DATA PROVIDED:
____________

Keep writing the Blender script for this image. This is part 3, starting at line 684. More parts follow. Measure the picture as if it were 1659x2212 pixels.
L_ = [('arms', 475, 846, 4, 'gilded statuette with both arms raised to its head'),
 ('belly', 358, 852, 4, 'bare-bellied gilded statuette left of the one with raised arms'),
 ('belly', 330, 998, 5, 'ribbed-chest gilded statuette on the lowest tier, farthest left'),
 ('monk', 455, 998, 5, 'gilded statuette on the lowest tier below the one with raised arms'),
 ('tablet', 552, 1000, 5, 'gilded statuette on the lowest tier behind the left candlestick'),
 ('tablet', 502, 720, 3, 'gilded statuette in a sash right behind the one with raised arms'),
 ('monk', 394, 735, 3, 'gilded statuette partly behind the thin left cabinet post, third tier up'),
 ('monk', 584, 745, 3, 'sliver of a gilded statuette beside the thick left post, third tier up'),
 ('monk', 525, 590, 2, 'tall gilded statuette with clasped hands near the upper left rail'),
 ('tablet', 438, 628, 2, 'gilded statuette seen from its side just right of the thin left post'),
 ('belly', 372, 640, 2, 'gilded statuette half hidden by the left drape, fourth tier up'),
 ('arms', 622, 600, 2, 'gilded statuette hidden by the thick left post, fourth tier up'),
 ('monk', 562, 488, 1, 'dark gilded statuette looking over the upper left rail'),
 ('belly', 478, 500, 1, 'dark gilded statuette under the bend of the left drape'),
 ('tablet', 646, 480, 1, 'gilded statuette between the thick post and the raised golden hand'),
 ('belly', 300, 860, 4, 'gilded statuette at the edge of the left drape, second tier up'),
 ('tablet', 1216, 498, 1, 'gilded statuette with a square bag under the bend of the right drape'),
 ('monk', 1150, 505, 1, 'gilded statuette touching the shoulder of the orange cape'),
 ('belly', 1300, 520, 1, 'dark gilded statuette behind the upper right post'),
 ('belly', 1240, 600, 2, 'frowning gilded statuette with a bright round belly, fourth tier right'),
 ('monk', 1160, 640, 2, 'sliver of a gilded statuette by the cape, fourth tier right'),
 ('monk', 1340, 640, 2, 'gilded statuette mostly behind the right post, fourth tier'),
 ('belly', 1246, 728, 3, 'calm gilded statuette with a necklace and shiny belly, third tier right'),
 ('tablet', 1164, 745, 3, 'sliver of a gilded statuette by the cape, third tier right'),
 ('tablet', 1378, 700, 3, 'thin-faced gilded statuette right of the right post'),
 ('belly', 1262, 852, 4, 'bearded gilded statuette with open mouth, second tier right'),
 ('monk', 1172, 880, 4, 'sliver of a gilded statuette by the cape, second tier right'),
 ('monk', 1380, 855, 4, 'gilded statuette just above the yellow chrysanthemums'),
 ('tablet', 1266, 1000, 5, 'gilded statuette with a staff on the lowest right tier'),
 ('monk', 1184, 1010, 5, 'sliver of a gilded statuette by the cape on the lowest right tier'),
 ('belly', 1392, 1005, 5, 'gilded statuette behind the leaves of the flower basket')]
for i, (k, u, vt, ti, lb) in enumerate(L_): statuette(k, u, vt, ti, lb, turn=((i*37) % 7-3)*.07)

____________

WORK REQUIRED:
Please return the data above exactly as given.

EXERCISE RESULT:
Keep writing the Blender script for this image. This is part 3, starting at line 684. More parts follow. Measure the picture as if it were 1659x2212 pixels.
L_ = [('arms', 475, 846, 4, 'gilded statuette with both arms raised to its head'),
 ('belly', 358, 852, 4, 'bare-bellied gilded statuette left of the one with raised arms'),
 ('belly', 330, 998, 5, 'ribbed-chest gilded statuette on the lowest tier, farthest left'),
 ('monk', 455, 998, 5, 'gilded statuette on the lowest tier below the one with raised arms'),
 ('tablet', 552, 1000, 5, 'gilded statuette on the lowest tier behind the left candlestick'),
 ('tablet', 502, 720, 3, 'gilded statuette in a sash right behind the one with raised arms'),
 ('monk', 394, 735, 3, 'gilded statuette partly behind the thin left cabinet post, third tier up'),
 ('monk', 584, 745, 3, 'sliver of a gilded statuette beside the thick left post, third tier up'),
 ('monk', 525, 590, 2, 'tall gilded statuette with clasped hands near the upper left rail'),
 ('tablet', 438, 628, 2, 'gilded statuette seen from its side just right of the thin left post'),
 ('belly', 372, 640, 2, 'gilded statuette half hidden by the left drape, fourth tier up'),
 ('arms', 622, 600, 2, 'gilded statuette hidden by the thick left post, fourth tier up'),
 ('monk', 562, 488, 1, 'dark gilded statuette looking over the upper left rail'),
 ('belly', 478, 500, 1, 'dark gilded statuette under the bend of the left drape'),
 ('tablet', 646, 480, 1, 'gilded statuette between the thick post and the raised golden hand'),
 ('belly', 300, 860, 4, 'gilded statuette at the edge of the left drape, second tier up'),
 ('tablet', 1216, 498, 1, 'gilded statuette with a square bag under the bend of the right drape'),
 ('monk', 1150, 505, 1, 'gilded statuette touching the shoulder of the orange cape'),
 ('belly', 1300, 520, 1, 'dark gilded statuette behind the upper right post'),
 ('belly', 1240, 600, 2, 'frowning gilded statuette with a bright round belly, fourth tier right'),
 ('monk', 1160, 640, 2, 'sliver of a gilded statuette by the cape, fourth tier right'),
 ('monk', 1340, 640, 2, 'gilded statuette mostly behind the right post, fourth tier'),
 ('belly', 1246, 728, 3, 'calm gilded statuette with a necklace and shiny belly, third tier right'),
 ('tablet', 1164, 745, 3, 'sliver of a gilded statuette by the cape, third tier right'),
 ('tablet', 1378, 700, 3, 'thin-faced gilded statuette right of the right post'),
 ('belly', 1262, 852, 4, 'bearded gilded statuette with open mouth, second tier right'),
 ('monk', 1172, 880, 4, 'sliver of a gilded statuette by the cape, second tier right'),
 ('monk', 1380, 855, 4, 'gilded statuette just above the yellow chrysanthemums'),
 ('tablet', 1266, 1000, 5, 'gilded statuette with a staff on the lowest right tier'),
 ('monk', 1184, 1010, 5, 'sliver of a gilded statuette by the cape on the lowest right tier'),
 ('belly', 1392, 1005, 5, 'gilded statuette behind the leaves of the flower basket')]
for i, (k, u, vt, ti, lb) in enumerate(L_): statuette(k, u, vt, ti, lb, turn=((i*37) % 7-3)*.07)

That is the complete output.